*Brief:* Would you repeat the listing exactly but omit every picture?
┌─ Given data
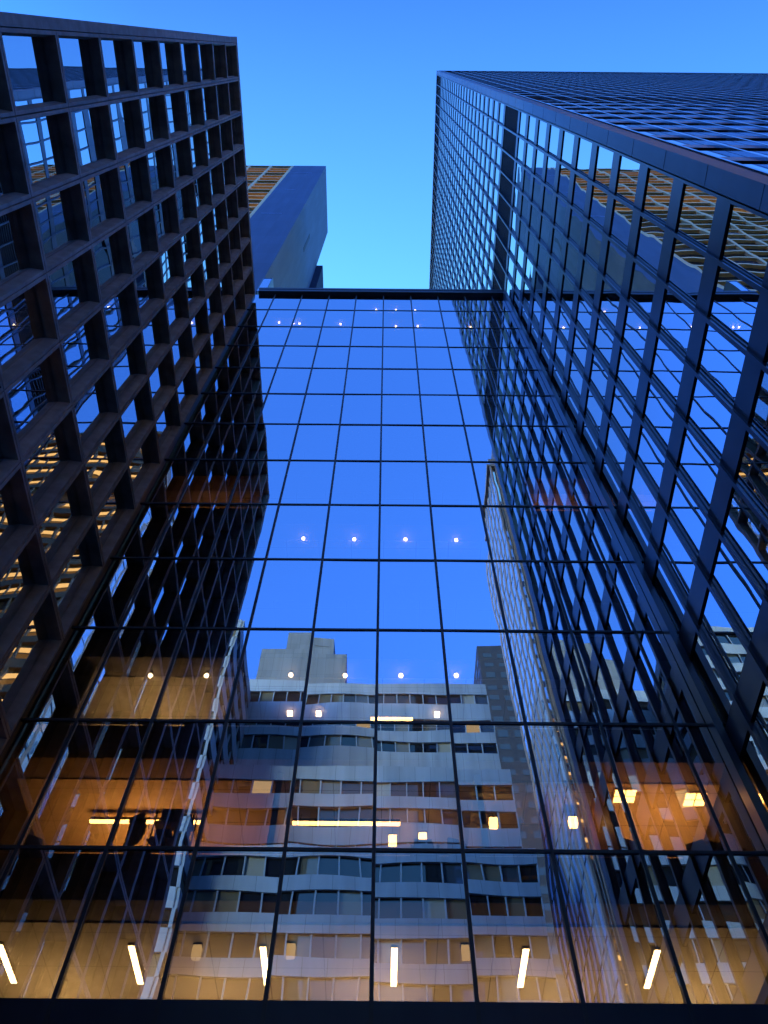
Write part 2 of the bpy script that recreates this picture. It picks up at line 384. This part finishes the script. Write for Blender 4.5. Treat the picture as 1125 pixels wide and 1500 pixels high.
# ---- furniture by the windows
def chair(t):
    MB().box(-.27, .27, -.27, .27, .42, .52).build('seat', 'chair', t, origin=(0, 0, 0))
    b = MB()
    for j in range(6):
        z = .55 + j*.13; w = .26 - .02*abs(j-2.5); y = .27 + .012*(j-2)**2
        b.box(-w, w, y, y+.08, z, z+.125)
    b.build('backrest', 'chair', t, origin=(0, 0, 0))
    MB().cyl(0, 0, .1, .42, .03).build('stem', 'black_metal', t, origin=(0, 0, 0))
    f = MB()
    for k in range(5):
        a = k*1.2566
        f.cyl(.25*math.cos(a), .25*math.sin(a), 0, .07, .03, 8)
        f.fbox(lambda u, n, z, a=a: (u*math.cos(a)-n*math.sin(a), u*math.sin(a)+n*math.cos(a), z), 0, .27, -.02, .02, .07, .1)
    f.build('foot', 'black_metal', t, origin=(0, 0, 0))
    for s in (-1, 1): MB().box(s*.30-.03, s*.30+.03, -.2, .2, .68, .72).box(s*.30-.015, s*.30+.015, -.02, .02, .47, .68).build('armrest', 'black_metal', t, origin=(0, 0, 0))
g = 'office chairs behind the lit glass'
c0 = None
for x, y, m, rz, s in ((-8.1, 16.0, 1, .5, 'dark office chair in the orange room beside the left tower, closest to that tower'),
                       (-5.5, 15.95, 1, 2.6, 'dark office chair under the long amber lamp beside the left tower'),
                       (-6.15, 15.9, 2, .3, 'dark chair in the tan room over the orange floor, closer to the left tower'),
                       (-5.0, 15.9, 2, -.2, 'dark chair in the tan room over the orange floor, away from the left tower'),
                       (6.1, 15.95, 1, .4, 'dark office chair in the right orange room, beside its partition'),
                       (7.3, 16.0, 1, -.5, 'dark office chair in the middle of the right orange room'),
                       (8.0, 15.95, 1, .1, 'dark office chair in the right orange room, against the right tower'),
                       (1.0, 15.95, 1, .0, 'dark office chair under the two lanterns'),
                       (1.9, 15.95, 1, .3, 'dark office chair right of the lanterns')):
    if c0 is None: c0 = thing('office_chair', s, 'office chair', (x, y, F(m)), g); c0.rotation_euler.z = rz; chair(c0)
    else: copy_thing(c0, (x, y, F(m)), s, rz)
sh = thing('display_rack', 'black rack of boards and boxes standing at the window beside the long amber lamp', 'rack', (-4.95, 16.1, F(1)))
for px in (-.45, .45):
    for py in (-.15, .15): MB().box(px-.015, px+.015, py-.015, py+.015, 0, 1.75).build('post', 'black_metal', sh, origin=(0, 0, 0))
for z in (.5, 1.0, 1.45): MB().box(-.46, .46, -.17, .17, z, z+.025).build('shelf', 'black_metal', sh, origin=(0, 0, 0))
for x, z, w, h in ((-.2, 1.03, .18, .25), (.22, 1.03, .16, .3), (-.1, 1.48, .24, .38), (.28, 1.48, .1, .22)):
    bx = tag(MB().box(-w, w, -.12, .12, 0, h).build('storage_box', 'chair', origin=(0, 0, 0)),
        {(-.2, 1.03): 'wide black box on the middle shelf of the window rack', (.22, 1.03): 'tall black box on the middle shelf of the window rack',
         (-.1, 1.48): 'large black box on the top shelf of the window rack', (.28, 1.48): 'small black box on the top shelf of the window rack'}[(x, z)], 'box', 'boxes on the window rack')
    bx.location = (-4.95 + x, 16.1, F(1) + z)

# ================================================================== left tower: egg-crate of precast units
XT = -9.13
lt = thing('concrete_grid_tower', 'dark office tower with deep egg-crate concrete window grid on the left', 'building', (-20, 7, GROUND))
Pl = lambda u, n, z: (XT + n, u, z)
DY, DZ, ZTOP, Y_1 = 1.896, 3.788, 56.10, -.493
def frame_mb(mb, y0, z1):
    """one precast unit: tapered ring round a deep opening"""
    y1, z0 = y0 + DY, z1 - DZ; g = .013
    o = [(y0+g, z0+g), (y1-g, z0+g), (y1-g, z1-g), (y0+g, z1-g)]
    i1 = [(y0+.11, z0+.12), (y1-.11, z0+.12), (y1-.11, z1-.12), (y0+.11, z1-.12)]
    i2 = [(y0+.17, z0+.24), (y1-.17, z0+.24), (y1-.17, z1-.16), (y0+.17, z1-.16)]
    lays = [(o, -.42), (o, -.012), ([(a + (.012 if k in (0, 3) else -.012), b + (.012 if k in (0, 1) else -.012)) for k, (a, b) in enumerate(o)], 0), (i1, 0), (i2, -.30), (i2, -.42)]
    n = len(mb.v)
    for pts, nn in lays: mb.v += [Pl(a, nn, b) for a, b in pts]
    for l in range(len(lays)-1):
        for k in range(4):
            a, b = n + 4*l + k, n + 4*l + (k+1) % 4
            mb.f.append((a, b, b+4, a+4))
    return i2
rest_f, rest_w = MB(), MB()
rnd = random.Random(11)
for k in range(15):
    for j in range(8):
        y0, z1 = Y_1 + DY*j, ZTOP - DZ*k
        f = MB() if k < 12 else rest_f; w = MB() if k < 12 else rest_w
        i2 = frame_mb(f, y0, z1)
        w.pane(Pl, i2[0][0]+.002, i2[1][0]-.002, i2[0][1]+.002, i2[2][1]-.002, -.33, .0035, rnd, 6, 10, wave=.0004, tilt=.003)
        if k < 12:
            fo = f.build('precast_frame', 'precast', lt); w.build('window', 'glass_l', fo)
rest_f.build('precast_frame', 'precast', lt, kind='stuff'); rest_w.build('window', 'glass_l', lt, kind='stuff')
MB().box(-9.58, XT-.005, -.80, Y_1-.012, GROUND, ZTOP+.02).build('corner_pier', 'precast', lt)
MB().box(-40, XT+.01, -.83, 14.72, ZTOP+.02, ZTOP+.42).build('parapet', 'precast', lt)
MB().box(-40, -9.58, -.79, -.5, GROUND, ZTOP).box(-40, -9.58, 14.69, 14.95, GROUND, ZTOP+.40).box(-40, -39.6, -.4, 14.68, GROUND, ZTOP).build('side_wall', 'precast', lt)
MB().box(-15.2, -15.0, -.49, 14.68, GROUND, ZTOP).build('inner_wall', 'interior', lt)
for k in range(16):
    z = ZTOP - DZ*k
    MB().box(-15.0, -9.57, -.49, 14.68, z-.32, z+.12).build('floor_slab', 'interior', lt)
tw = thing('globe_light', 'bright warm globe lamp inside a window of the concrete grid tower', 'globe light', (-10.4, 6.55, 20.9)); bulb(tw)
tw.scale = (1.6, 1.6, 1.6)
tb = thing('ceiling_light', 'short amber tube inside a window of the concrete grid tower, under the globe lamp', 'ceiling light', (-11.2, 7.6, 21.9))
MB().box(-.09, .09, -.8, .8, 0, .05).build('diffuser', 'lamp_or', tb, origin=(0, 0, 0)); MB().box(-.11, .11, -.82, .82, .052, .10).build('housing', 'black_metal', tb, origin=(0, 0, 0))
point('hidden_room_fill', (-12.5, 6.5, 19.3), 6, AMB)  # unseen upward fill added to warm this room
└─
*Exercise response:*
Write part 2 of the bpy script that recreates this picture. It picks up at line 384. This part finishes the script. Write for Blender 4.5. Treat the picture as 1125 pixels wide and 1500 pixels high.
# ---- furniture by the windows
def chair(t):
    MB().box(-.27, .27, -.27, .27, .42, .52).build('seat', 'chair', t, origin=(0, 0, 0))
    b = MB()
    for j in range(6):
        z = .55 + j*.13; w = .26 - .02*abs(j-2.5); y = .27 + .012*(j-2)**2
        b.box(-w, w, y, y+.08, z, z+.125)
    b.build('backrest', 'chair', t, origin=(0, 0, 0))
    MB().cyl(0, 0, .1, .42, .03).build('stem', 'black_metal', t, origin=(0, 0, 0))
    f = MB()
    for k in range(5):
        a = k*1.2566
        f.cyl(.25*math.cos(a), .25*math.sin(a), 0, .07, .03, 8)
        f.fbox(lambda u, n, z, a=a: (u*math.cos(a)-n*math.sin(a), u*math.sin(a)+n*math.cos(a), z), 0, .27, -.02, .02, .07, .1)
    f.build('foot', 'black_metal', t, origin=(0, 0, 0))
    for s in (-1, 1): MB().box(s*.30-.03, s*.30+.03, -.2, .2, .68, .72).box(s*.30-.015, s*.30+.015, -.02, .02, .47, .68).build('armrest', 'black_metal', t, origin=(0, 0, 0))
g = 'office chairs behind the lit glass'
c0 = None
for x, y, m, rz, s in ((-8.1, 16.0, 1, .5, 'dark office chair in the orange room beside the left tower, closest to that tower'),
                       (-5.5, 15.95, 1, 2.6, 'dark office chair under the long amber lamp beside the left tower'),
                       (-6.15, 15.9, 2, .3, 'dark chair in the tan room over the orange floor, closer to the left tower'),
                       (-5.0, 15.9, 2, -.2, 'dark chair in the tan room over the orange floor, away from the left tower'),
                       (6.1, 15.95, 1, .4, 'dark office chair in the right orange room, beside its partition'),
                       (7.3, 16.0, 1, -.5, 'dark office chair in the middle of the right orange room'),
                       (8.0, 15.95, 1, .1, 'dark office chair in the right orange room, against the right tower'),
                       (1.0, 15.95, 1, .0, 'dark office chair under the two lanterns'),
                       (1.9, 15.95, 1, .3, 'dark office chair right of the lanterns')):
    if c0 is None: c0 = thing('office_chair', s, 'office chair', (x, y, F(m)), g); c0.rotation_euler.z = rz; chair(c0)
    else: copy_thing(c0, (x, y, F(m)), s, rz)
sh = thing('display_rack', 'black rack of boards and boxes standing at the window beside the long amber lamp', 'rack', (-4.95, 16.1, F(1)))
for px in (-.45, .45):
    for py in (-.15, .15): MB().box(px-.015, px+.015, py-.015, py+.015, 0, 1.75).build('post', 'black_metal', sh, origin=(0, 0, 0))
for z in (.5, 1.0, 1.45): MB().box(-.46, .46, -.17, .17, z, z+.025).build('shelf', 'black_metal', sh, origin=(0, 0, 0))
for x, z, w, h in ((-.2, 1.03, .18, .25), (.22, 1.03, .16, .3), (-.1, 1.48, .24, .38), (.28, 1.48, .1, .22)):
    bx = tag(MB().box(-w, w, -.12, .12, 0, h).build('storage_box', 'chair', origin=(0, 0, 0)),
        {(-.2, 1.03): 'wide black box on the middle shelf of the window rack', (.22, 1.03): 'tall black box on the middle shelf of the window rack',
         (-.1, 1.48): 'large black box on the top shelf of the window rack', (.28, 1.48): 'small black box on the top shelf of the window rack'}[(x, z)], 'box', 'boxes on the window rack')
    bx.location = (-4.95 + x, 16.1, F(1) + z)

# ================================================================== left tower: egg-crate of precast units
XT = -9.13
lt = thing('concrete_grid_tower', 'dark office tower with deep egg-crate concrete window grid on the left', 'building', (-20, 7, GROUND))
Pl = lambda u, n, z: (XT + n, u, z)
DY, DZ, ZTOP, Y_1 = 1.896, 3.788, 56.10, -.493
def frame_mb(mb, y0, z1):
    """one precast unit: tapered ring round a deep opening"""
    y1, z0 = y0 + DY, z1 - DZ; g = .013
    o = [(y0+g, z0+g), (y1-g, z0+g), (y1-g, z1-g), (y0+g, z1-g)]
    i1 = [(y0+.11, z0+.12), (y1-.11, z0+.12), (y1-.11, z1-.12), (y0+.11, z1-.12)]
    i2 = [(y0+.17, z0+.24), (y1-.17, z0+.24), (y1-.17, z1-.16), (y0+.17, z1-.16)]
    lays = [(o, -.42), (o, -.012), ([(a + (.012 if k in (0, 3) else -.012), b + (.012 if k in (0, 1) else -.012)) for k, (a, b) in enumerate(o)], 0), (i1, 0), (i2, -.30), (i2, -.42)]
    n = len(mb.v)
    for pts, nn in lays: mb.v += [Pl(a, nn, b) for a, b in pts]
    for l in range(len(lays)-1):
        for k in range(4):
            a, b = n + 4*l + k, n + 4*l + (k+1) % 4
            mb.f.append((a, b, b+4, a+4))
    return i2
rest_f, rest_w = MB(), MB()
rnd = random.Random(11)
for k in range(15):
    for j in range(8):
        y0, z1 = Y_1 + DY*j, ZTOP - DZ*k
        f = MB() if k < 12 else rest_f; w = MB() if k < 12 else rest_w
        i2 = frame_mb(f, y0, z1)
        w.pane(Pl, i2[0][0]+.002, i2[1][0]-.002, i2[0][1]+.002, i2[2][1]-.002, -.33, .0035, rnd, 6, 10, wave=.0004, tilt=.003)
        if k < 12:
            fo = f.build('precast_frame', 'precast', lt); w.build('window', 'glass_l', fo)
rest_f.build('precast_frame', 'precast', lt, kind='stuff'); rest_w.build('window', 'glass_l', lt, kind='stuff')
MB().box(-9.58, XT-.005, -.80, Y_1-.012, GROUND, ZTOP+.02).build('corner_pier', 'precast', lt)
MB().box(-40, XT+.01, -.83, 14.72, ZTOP+.02, ZTOP+.42).build('parapet', 'precast', lt)
MB().box(-40, -9.58, -.79, -.5, GROUND, ZTOP).box(-40, -9.58, 14.69, 14.95, GROUND, ZTOP+.40).box(-40, -39.6, -.4, 14.68, GROUND, ZTOP).build('side_wall', 'precast', lt)
MB().box(-15.2, -15.0, -.49, 14.68, GROUND, ZTOP).build('inner_wall', 'interior', lt)
for k in range(16):
    z = ZTOP - DZ*k
    MB().box(-15.0, -9.57, -.49, 14.68, z-.32, z+.12).build('floor_slab', 'interior', lt)
tw = thing('globe_light', 'bright warm globe lamp inside a window of the concrete grid tower', 'globe light', (-10.4, 6.55, 20.9)); bulb(tw)
tw.scale = (1.6, 1.6, 1.6)
tb = thing('ceiling_light', 'short amber tube inside a window of the concrete grid tower, under the globe lamp', 'ceiling light', (-11.2, 7.6, 21.9))
MB().box(-.09, .09, -.8, .8, 0, .05).build('diffuser', 'lamp_or', tb, origin=(0, 0, 0)); MB().box(-.11, .11, -.82, .82, .052, .10).build('housing', 'black_metal', tb, origin=(0, 0, 0))
point('hidden_room_fill', (-12.5, 6.5, 19.3), 6, AMB)  # unseen upward fill added to warm this room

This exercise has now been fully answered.